RECORDED INFORMATION
::::::::::

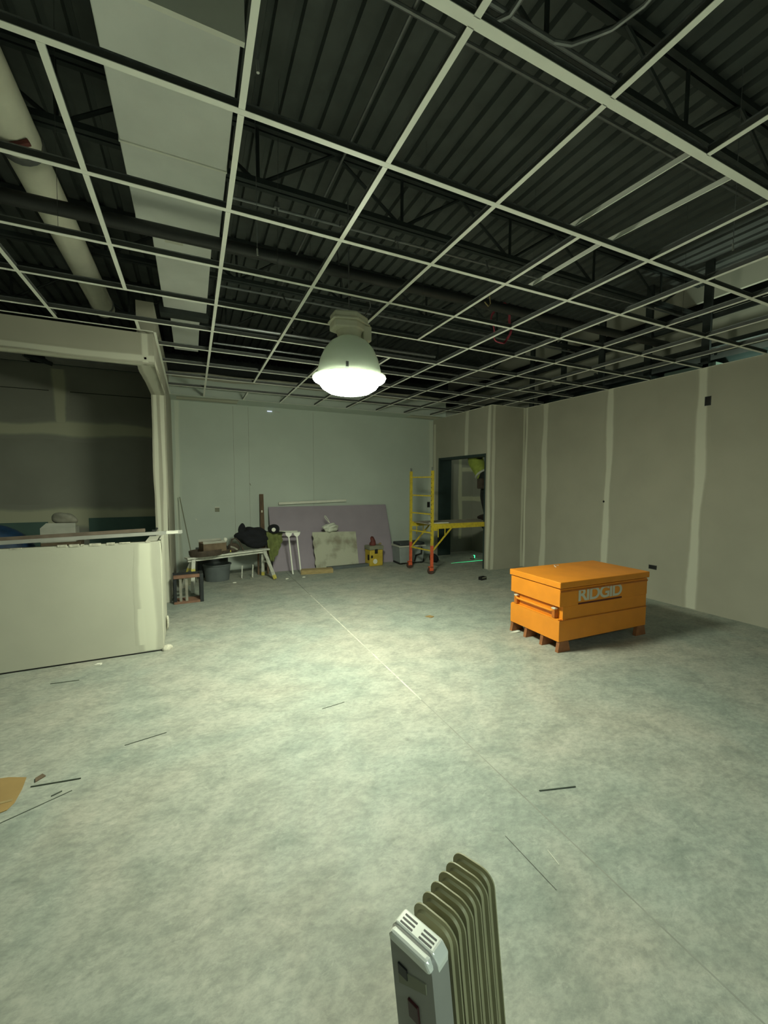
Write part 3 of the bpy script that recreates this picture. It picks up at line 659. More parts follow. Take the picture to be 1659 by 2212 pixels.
# control end
cp = fin_poly(HW+0.004, 0.09, HH+0.004, 0.022)
vs = ringx(cp, 0.046)+ringx(cp, 0.010)+ringx([(y*0.93, 0.36+(z-0.36)*0.985) for y, z in cp], -0.002)
fs = []
for r_ in range(2):
    for i in range(n): fs.append((r_*n+i, r_*n+(i+1) % n, (r_+1)*n+(i+1) % n, (r_+1)*n+i))
fs.append(tuple(range(n))); fs.append(tuple(2*n+i for i in range(n)))
MB().add(vs, fs).build('control_housing', M['gray_plastic'], ht, smooth=True)
cap = [(-0.060, HH-0.030), (0.060, HH-0.030), (0.062, HH-0.01), (0.049, HH+0.007), (-0.049, HH+0.007), (-0.062, HH-0.01)]
Yx = Matrix(((0, 1, 0, 0), (1, 0, 0, 0), (0, 0, 1, 0), (0, 0, 0, 1)))
MB().prism(cap, 0.012, 0.048, Yx).build('vent_cap', M['silver'], ht, bevel=0.004)
capb = [(-0.050, HH-0.022), (0.050, HH-0.022), (0.058, HH-0.012), (0.047, HH+0.004), (-0.047, HH+0.004), (-0.058, HH-0.012)]
MB().prism(capb, -0.007, 0.0105, Yx).build('front_cap', M['silver'], ht, bevel=0.006)
for s in (-1, 1):
    for k in range(3):
        MB().box((0.018+k*0.0085, s*0.025-0.016, HH+0.0066), (0.0215+k*0.0085, s*0.025+0.016, HH+0.0078)).build('vent_slot', M['black'], ht)
MB().prism([(-0.038, HH-0.075), (0.038, HH-0.11), (0.038, HH-0.085), (0.01, HH-0.068), (-0.038, HH-0.052)], -0.0042, -0.002, Yx).build('display_recess', M['lid_gray'], ht)
MB().box((-0.0055, 0.012, HH-0.085), (-0.002, 0.036, HH-0.062)).build('badge', M['black'], ht)
MB().box((-0.007, -0.012, HH-0.165), (-0.001, 0.016, HH-0.125)).build('rocker_switch', M['red_switch'], ht, bevel=0.002)
MB().tube([(-0.004, 0.032*math.cos(a), HH-0.225+0.032*math.sin(a)) for a in [2*PI*k/20 for k in range(20)]], 0.004, 6, closed=True).build('dial_ring', M['black'], ht, smooth=True)
MB().lathe([(0.0001, 0.012), (0.024, 0.012), (0.026, 0.0)], 20, X=Matrix.Translation((-0.002, 0, HH-0.225)) @ Matrix.Rotation(math.radians(-90), 4, 'Y')).build('dial_knob', M['gray_plastic'], ht, smooth=True)
for x in (0.04, 0.22):
    ft = MB().tube([(x, -0.12, 0.055), (x, -0.10, 0.085), (x, 0.10, 0.085), (x, 0.12, 0.055)], 0.009, 8).build('foot_bracket', M['black'], ht, smooth=True)
    for y in (-0.12, 0.12):
        MB().tube([(x-0.010, y, 0.028), (x+0.010, y, 0.028)], 0.027, 14).build('caster', M['black'], ft, smooth=True)

# ================================================================= SCAFFOLD
sc = thing('rolling_scaffold', 'yellow rolling scaffold with ladder end frames, standing half through the doorway', 'scaffold', (3.75, 6.05, 0))
DS = 0.60
def endframe(x, full):
    p = []
    for y in (0, DS):
        xo = x-0.09*(y/DS) if full else x
        po = MB().bar((xo, y, 0.50), (xo, y, 1.80), 0.040, 0.040).build('post', M['scaf'], sc)
        MB().bar((xo, y, 0.13), (xo, y, 0.50), 0.041, 0.041).build('post_foot', M['scaf_red'], po)
        MB().bar((xo, y, 1.80), (xo, y, 1.86), 0.026, 0.026).build('coupling_pin', M['galv'], po)
        for k in range(16):
            MB().box((xo-0.0225, y-0.007, 0.60+k*0.075), (xo-0.0195, y+0.007, 0.62+k*0.075)).build('pin_hole', M['black'], po) if y == 0 and full else None
        ca = MB().tube([(xo-0.02, y-0.018, 0.062), (xo-0.02, y+0.018, 0.062)], 0.06, 18).build('caster', M['rubber'], sc, smooth=True)
        MB().box((xo-0.055, y-0.028, 0.06), (xo+0.02, y-0.021, 0.13)).box((xo-0.055, y+0.021, 0.06), (xo+0.02, y+0.028, 0.13)).box((xo-0.055, y-0.028, 0.122), (xo+0.02, y+0.028, 0.134)).build('caster_fork', M['scaf_red'], ca)
    for z in (0.405, 0.72, 1.045, 1.365, 1.69):
        MB().bar((x, 0.02, z), (x-(0.09 if full else 0), DS-0.02, z), 0.022, 0.022).build('rung', M['scaf'], sc)
endframe(0.0, True); endframe(1.86, False)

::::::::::

INSTRUCTIONS TO FOLLOW
Reproduce the material above in full and without alteration, but skip all pictures.

OUTPUT FOR THIS EXERCISE
Write part 3 of the bpy script that recreates this picture. It picks up at line 659. More parts follow. Take the picture to be 1659 by 2212 pixels.
# control end
cp = fin_poly(HW+0.004, 0.09, HH+0.004, 0.022)
vs = ringx(cp, 0.046)+ringx(cp, 0.010)+ringx([(y*0.93, 0.36+(z-0.36)*0.985) for y, z in cp], -0.002)
fs = []
for r_ in range(2):
    for i in range(n): fs.append((r_*n+i, r_*n+(i+1) % n, (r_+1)*n+(i+1) % n, (r_+1)*n+i))
fs.append(tuple(range(n))); fs.append(tuple(2*n+i for i in range(n)))
MB().add(vs, fs).build('control_housing', M['gray_plastic'], ht, smooth=True)
cap = [(-0.060, HH-0.030), (0.060, HH-0.030), (0.062, HH-0.01), (0.049, HH+0.007), (-0.049, HH+0.007), (-0.062, HH-0.01)]
Yx = Matrix(((0, 1, 0, 0), (1, 0, 0, 0), (0, 0, 1, 0), (0, 0, 0, 1)))
MB().prism(cap, 0.012, 0.048, Yx).build('vent_cap', M['silver'], ht, bevel=0.004)
capb = [(-0.050, HH-0.022), (0.050, HH-0.022), (0.058, HH-0.012), (0.047, HH+0.004), (-0.047, HH+0.004), (-0.058, HH-0.012)]
MB().prism(capb, -0.007, 0.0105, Yx).build('front_cap', M['silver'], ht, bevel=0.006)
for s in (-1, 1):
    for k in range(3):
        MB().box((0.018+k*0.0085, s*0.025-0.016, HH+0.0066), (0.0215+k*0.0085, s*0.025+0.016, HH+0.0078)).build('vent_slot', M['black'], ht)
MB().prism([(-0.038, HH-0.075), (0.038, HH-0.11), (0.038, HH-0.085), (0.01, HH-0.068), (-0.038, HH-0.052)], -0.0042, -0.002, Yx).build('display_recess', M['lid_gray'], ht)
MB().box((-0.0055, 0.012, HH-0.085), (-0.002, 0.036, HH-0.062)).build('badge', M['black'], ht)
MB().box((-0.007, -0.012, HH-0.165), (-0.001, 0.016, HH-0.125)).build('rocker_switch', M['red_switch'], ht, bevel=0.002)
MB().tube([(-0.004, 0.032*math.cos(a), HH-0.225+0.032*math.sin(a)) for a in [2*PI*k/20 for k in range(20)]], 0.004, 6, closed=True).build('dial_ring', M['black'], ht, smooth=True)
MB().lathe([(0.0001, 0.012), (0.024, 0.012), (0.026, 0.0)], 20, X=Matrix.Translation((-0.002, 0, HH-0.225)) @ Matrix.Rotation(math.radians(-90), 4, 'Y')).build('dial_knob', M['gray_plastic'], ht, smooth=True)
for x in (0.04, 0.22):
    ft = MB().tube([(x, -0.12, 0.055), (x, -0.10, 0.085), (x, 0.10, 0.085), (x, 0.12, 0.055)], 0.009, 8).build('foot_bracket', M['black'], ht, smooth=True)
    for y in (-0.12, 0.12):
        MB().tube([(x-0.010, y, 0.028), (x+0.010, y, 0.028)], 0.027, 14).build('caster', M['black'], ft, smooth=True)

# ================================================================= SCAFFOLD
sc = thing('rolling_scaffold', 'yellow rolling scaffold with ladder end frames, standing half through the doorway', 'scaffold', (3.75, 6.05, 0))
DS = 0.60
def endframe(x, full):
    p = []
    for y in (0, DS):
        xo = x-0.09*(y/DS) if full else x
        po = MB().bar((xo, y, 0.50), (xo, y, 1.80), 0.040, 0.040).build('post', M['scaf'], sc)
        MB().bar((xo, y, 0.13), (xo, y, 0.50), 0.041, 0.041).build('post_foot', M['scaf_red'], po)
        MB().bar((xo, y, 1.80), (xo, y, 1.86), 0.026, 0.026).build('coupling_pin', M['galv'], po)
        for k in range(16):
            MB().box((xo-0.0225, y-0.007, 0.60+k*0.075), (xo-0.0195, y+0.007, 0.62+k*0.075)).build('pin_hole', M['black'], po) if y == 0 and full else None
        ca = MB().tube([(xo-0.02, y-0.018, 0.062), (xo-0.02, y+0.018, 0.062)], 0.06, 18).build('caster', M['rubber'], sc, smooth=True)
        MB().box((xo-0.055, y-0.028, 0.06), (xo+0.02, y-0.021, 0.13)).box((xo-0.055, y+0.021, 0.06), (xo+0.02, y+0.028, 0.13)).box((xo-0.055, y-0.028, 0.122), (xo+0.02, y+0.028, 0.134)).build('caster_fork', M['scaf_red'], ca)
    for z in (0.405, 0.72, 1.045, 1.365, 1.69):
        MB().bar((x, 0.02, z), (x-(0.09 if full else 0), DS-0.02, z), 0.022, 0.022).build('rung', M['scaf'], sc)
endframe(0.0, True); endframe(1.86, False)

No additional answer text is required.